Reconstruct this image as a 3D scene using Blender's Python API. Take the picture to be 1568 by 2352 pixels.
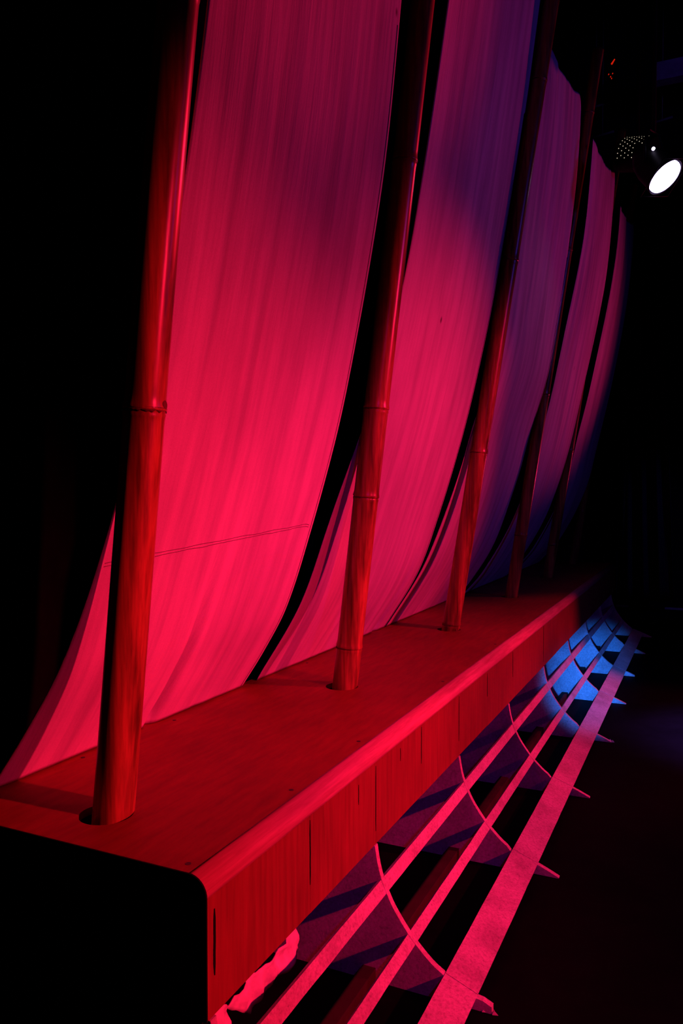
import bpy, bmesh, math, random
from mathutils import Vector, Matrix, noise

# ------------------------------------------------------------------ scene reset
for o in list(bpy.data.objects):
    bpy.data.objects.remove(o)
scn = bpy.context.scene
COL = scn.collection
random.seed(7)

# World frame: X runs away along the bench, Y to the left (towards the sails), Z up.
# Most numbers below are written as (x, n, z) with n = -Y, n growing towards the room.
def P(x, n, z):
    return Vector((x, -n, z))

# ------------------------------------------------------------------ camera
cam_d = bpy.data.cameras.new('camera')
cam = bpy.data.objects.new('camera', cam_d)
COL.objects.link(cam)
F = 1800.0                                   # focal length in pixels of the 1568 x 2352 frame
Xc = Vector((841, 46, F)).normalized()       # bench direction seen in camera axes (right, up, forward)
Zc = Vector((0, Xc.z, -Xc.y)).normalized()
Yc = Xc.cross(Zc)
if Yc.x < 0:
    Yc = -Yc
right = P(Xc.x, Yc.x, Zc.x); up = P(Xc.y, Yc.y, Zc.y); fwd = P(Xc.z, Yc.z, Zc.z)
R3 = Matrix((right, up, -fwd)).transposed()
cam.matrix_world = Matrix.Translation((0, 0, 1.4)) @ R3.to_4x4()
cam_d.sensor_fit = 'HORIZONTAL'; cam_d.sensor_width = 36.0
cam_d.lens = F / 1568 * 36.0
cam_d.clip_start = 0.02; cam_d.clip_end = 100
scn.camera = cam

# ------------------------------------------------------------------ colour management, world
scn.view_settings.view_transform = 'Standard'
scn.view_settings.look = 'None'
scn.view_settings.gamma = 1.0
scn.view_settings.use_curve_mapping = False
scn.view_settings.exposure = 0.0
w = bpy.data.worlds.new('world'); scn.world = w; w.use_nodes = True
w.node_tree.nodes['Background'].inputs[0].default_value = (0.02, 0.02, 0.05, 1)
w.node_tree.nodes['Background'].inputs[1].default_value = 0.0

# ------------------------------------------------------------------ stage lamps and added blue fills
def spot(name, loc, target, color, energy, size_deg, blend, radius=0.05):
    d = bpy.data.lights.new(name, 'SPOT'); o = bpy.data.objects.new(name, d); COL.objects.link(o)
    o.location = P(*loc)
    o.rotation_euler = (P(*target) - P(*loc)).to_track_quat('-Z', 'Y').to_euler()
    d.color = color; d.energy = energy; d.spot_size = math.radians(size_deg); d.spot_blend = blend
    d.shadow_soft_size = radius
    return o
RED = (1.0, 0.008, 0.052)
spot('red_stage_light', (1.45, 2.9, 2.35), (1.45, -1.1, 0.50), RED, 930, 51, 1.0, 0.05)
spot('red_stage_light', (3.6, 2.9, 2.4), (3.15, -1.1, 0.95), RED, 800, 49, 1.0, 0.05)
spot('red_stage_light', (6.4, 2.2, 2.2), (4.9, -0.30, -0.05), RED, 330, 44, 0.7, 0.04)
spot('red_stage_light', (8.2, 2.4, 4.2), (-0.9, -1.0, 2.6), RED, 1600, 28, 1.0, 0.08)
spot('magenta_stage_light', (9.6, 1.8, 1.0), (5.3, -0.9, 3.15), (1.0, 0.02, 0.15), 330, 46, 1.0, 0.08)
spot('blue_spot', (-0.8, 0.10, 1.35), (5.95, -0.74, 0.06), (0.015, 0.17, 1.0), 2700, 6.6, 0.9, 0.03)
spot('violet_stage_light', (0.3, 0.9, 2.45), (3.6, -0.8, 0.1), (0.3, 0.02, 1.0), 30, 60, 1.0, 0.04)
spot('blue_spot', (4.0, 3.8, 3.0), (4.6, -1.0, 2.0), (0.14, 0.05, 1.0), 60, 90, 1.0, 0.15)
spot('blue_spot', (6.5, 2.0, 5.2), (9.0, -0.1, 5.85), (0.2, 0.08, 1.0), 22, 26, 1.0, 0.1)  # added fill, only to lift the ceiling duct out of the dark
spot('blue_spot', (8.6, 0.9, 3.0), (9.8, -0.55, 0.7), (0.1, 0.08, 1.0), 26, 40, 1.0, 0.1)  # added fill that brightens the far drape
spot('blue_spot', (5.4, 2.6, 3.6), (5.0, 0.55, 0.0), (0.28, 0.15, 1.0), 4600, 24, 1.0, 0.1)  # added spot for the blue glow on the floor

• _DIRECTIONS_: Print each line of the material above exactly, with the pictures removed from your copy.

• _RESULT_:
Reconstruct this image as a 3D scene using Blender's Python API. Take the picture to be 1568 by 2352 pixels.
import bpy, bmesh, math, random
from mathutils import Vector, Matrix, noise

# ------------------------------------------------------------------ scene reset
for o in list(bpy.data.objects):
    bpy.data.objects.remove(o)
scn = bpy.context.scene
COL = scn.collection
random.seed(7)

# World frame: X runs away along the bench, Y to the left (towards the sails), Z up.
# Most numbers below are written as (x, n, z) with n = -Y, n growing towards the room.
def P(x, n, z):
    return Vector((x, -n, z))

# ------------------------------------------------------------------ camera
cam_d = bpy.data.cameras.new('camera')
cam = bpy.data.objects.new('camera', cam_d)
COL.objects.link(cam)
F = 1800.0                                   # focal length in pixels of the 1568 x 2352 frame
Xc = Vector((841, 46, F)).normalized()       # bench direction seen in camera axes (right, up, forward)
Zc = Vector((0, Xc.z, -Xc.y)).normalized()
Yc = Xc.cross(Zc)
if Yc.x < 0:
    Yc = -Yc
right = P(Xc.x, Yc.x, Zc.x); up = P(Xc.y, Yc.y, Zc.y); fwd = P(Xc.z, Yc.z, Zc.z)
R3 = Matrix((right, up, -fwd)).transposed()
cam.matrix_world = Matrix.Translation((0, 0, 1.4)) @ R3.to_4x4()
cam_d.sensor_fit = 'HORIZONTAL'; cam_d.sensor_width = 36.0
cam_d.lens = F / 1568 * 36.0
cam_d.clip_start = 0.02; cam_d.clip_end = 100
scn.camera = cam

# ------------------------------------------------------------------ colour management, world
scn.view_settings.view_transform = 'Standard'
scn.view_settings.look = 'None'
scn.view_settings.gamma = 1.0
scn.view_settings.use_curve_mapping = False
scn.view_settings.exposure = 0.0
w = bpy.data.worlds.new('world'); scn.world = w; w.use_nodes = True
w.node_tree.nodes['Background'].inputs[0].default_value = (0.02, 0.02, 0.05, 1)
w.node_tree.nodes['Background'].inputs[1].default_value = 0.0

# ------------------------------------------------------------------ stage lamps and added blue fills
def spot(name, loc, target, color, energy, size_deg, blend, radius=0.05):
    d = bpy.data.lights.new(name, 'SPOT'); o = bpy.data.objects.new(name, d); COL.objects.link(o)
    o.location = P(*loc)
    o.rotation_euler = (P(*target) - P(*loc)).to_track_quat('-Z', 'Y').to_euler()
    d.color = color; d.energy = energy; d.spot_size = math.radians(size_deg); d.spot_blend = blend
    d.shadow_soft_size = radius
    return o
RED = (1.0, 0.008, 0.052)
spot('red_stage_light', (1.45, 2.9, 2.35), (1.45, -1.1, 0.50), RED, 930, 51, 1.0, 0.05)
spot('red_stage_light', (3.6, 2.9, 2.4), (3.15, -1.1, 0.95), RED, 800, 49, 1.0, 0.05)
spot('red_stage_light', (6.4, 2.2, 2.2), (4.9, -0.30, -0.05), RED, 330, 44, 0.7, 0.04)
spot('red_stage_light', (8.2, 2.4, 4.2), (-0.9, -1.0, 2.6), RED, 1600, 28, 1.0, 0.08)
spot('magenta_stage_light', (9.6, 1.8, 1.0), (5.3, -0.9, 3.15), (1.0, 0.02, 0.15), 330, 46, 1.0, 0.08)
spot('blue_spot', (-0.8, 0.10, 1.35), (5.95, -0.74, 0.06), (0.015, 0.17, 1.0), 2700, 6.6, 0.9, 0.03)
spot('violet_stage_light', (0.3, 0.9, 2.45), (3.6, -0.8, 0.1), (0.3, 0.02, 1.0), 30, 60, 1.0, 0.04)
spot('blue_spot', (4.0, 3.8, 3.0), (4.6, -1.0, 2.0), (0.14, 0.05, 1.0), 60, 90, 1.0, 0.15)
spot('blue_spot', (6.5, 2.0, 5.2), (9.0, -0.1, 5.85), (0.2, 0.08, 1.0), 22, 26, 1.0, 0.1)  # added fill, only to lift the ceiling duct out of the dark
spot('blue_spot', (8.6, 0.9, 3.0), (9.8, -0.55, 0.7), (0.1, 0.08, 1.0), 26, 40, 1.0, 0.1)  # added fill that brightens the far drape
spot('blue_spot', (5.4, 2.6, 3.6), (5.0, 0.55, 0.0), (0.28, 0.15, 1.0), 4600, 24, 1.0, 0.1)  # added spot for the blue glow on the floor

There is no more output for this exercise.